Nesse retorno , fiquei algumas semanas  sem trabalho, imaginem, se meu pai não tinha renda alguma, eu sem trabalho,  as coisas nao ficaram boas, e por alguns dias dormíamos sem qualquer refeição. Certa vez um amigo que tinha uma lanchonete me ofereceu uma sobra de salgados de sua vitrine ( como se adivinhasse) para que eu levasse p casa, nessa noite dormimos alimentados e felizes. O dia seguinte era outra batalha, e quanto de fato percebi que o que me incomodava não era a fome biológica, mas a dor no peito da impotência,  a certeza de que não ia comer novamente, sensação de que eu não era capaz de prover minha própria sobrevivência  ou ainda um sentimento de inutilidade existencial, a responsabilidade para com o velho pai,  minha cabeça fervilhava informação e percepção da vida sobre todos os aspectos mas na prática eu me sentia inútil.  Nunca chorei sobre esse fato, alias , não pretendo esquecer, esse sentimento,  essa lembrança tem efeitos fantásticos para que eu nunca me esqueça de quem sou, de como  tive de lutar por quem eu queria ser, tive de provar o meu valor e pra mim mesmo primeiramente.

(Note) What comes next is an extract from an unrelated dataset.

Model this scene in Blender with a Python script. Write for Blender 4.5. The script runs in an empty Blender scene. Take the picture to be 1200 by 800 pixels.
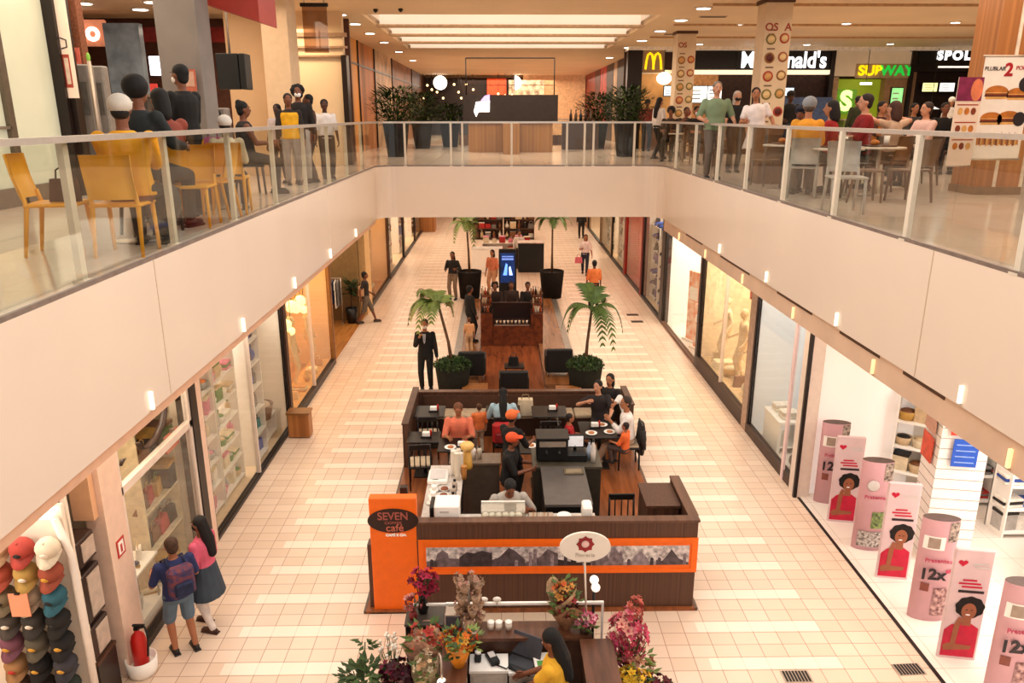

Não compartilho esta historia para provar nada a ninguém,  é apenas minha historia e de como um certo sofrimento pode ser impacto positivo quando sabemos usar como aprendizado,  ensinamento de valor imensurável do ponto de vista de como lidamos com as diferenças e dificuldades de cada ser humano. Hoje eu tenho fome, tenho fome de justiça social, de política estratégicas que geram oportunidades, tenho fome de trabalho que transforma realidades em esperança,  tenho fome da construção de uma cidade que prepare e ampara seus jovens com dignidade, tenho fome de tudo que seja bom e prospero, que todos tenham vida plena de sonhos e realizações.